Pour survivre dans cet environnement précaire, Élodie Marie donne durant la période scolaire des formations de prise de parole en public. De son côté, Claire Mouhot est professeure dans un BTS tourisme. Simon Labussière a également une activité complémentaire : il travaille 13 jours par mois à la fondation Regards de Provence. “À Marseille, les guides ont besoin d’un revenu fixe”, constate-t-il. L’office de tourisme de Marseille rémunère 85,44 euros bruts les deux heures de visite en tarif plancher pour ses guides salariés. Ce qui peut paraitre à première vue conséquent alors qu’en réalité, les guides ne travaillent pas toute la semaine en continu et surtout pas toute l’année. Sur les 70 guides inscrits dans le fichier de l’office de tourisme, la grande majorité a le statut d’autoentrepreneur et fixe ses propres grilles.

L’office de tourisme de Marseille ne fait appel qu’à des guides, dans l’immense majorité des femmes, qui possèdent une carte professionnelle de guide-conférencier. “On est une institution publique et on défend le métier”, assure Fabienne Bonsignour qui travaille depuis une vingtaine d’années à l’office de tourisme. Environ 35 visites mensuelles sont proposées en neuf langues. Les guides germanophones et ceux qui parlent le mandarin se font rare, d’autant plus que la demande augmente. Depuis début juillet, trois vols hebdomadaires en provenance de Shanghai atterrissent à Marseille.

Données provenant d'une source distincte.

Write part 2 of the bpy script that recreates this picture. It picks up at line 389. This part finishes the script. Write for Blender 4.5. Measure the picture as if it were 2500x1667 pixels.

Guider sur son temps libre

En parallèle de ces trajectoires professionnelles, plusieurs passionnés de Marseille s’improvisent guides par volonté de partager leur ville. C’est le cas de Marine Rodriguez qui s’est lancée il y a deux ans, sur les conseils de son entourage l’ayant toujours vue passionnée par l’histoire et les langues étrangères. Assistante commerciale dans une entreprise alimentaire en semaine, la trentenaire accompagne des visiteurs pendant une à deux heures dans le centre-ville marseillais en français, anglais ou espagnol. Ils prennent contact avec elle via des sites qui répertorient des guides touristiques.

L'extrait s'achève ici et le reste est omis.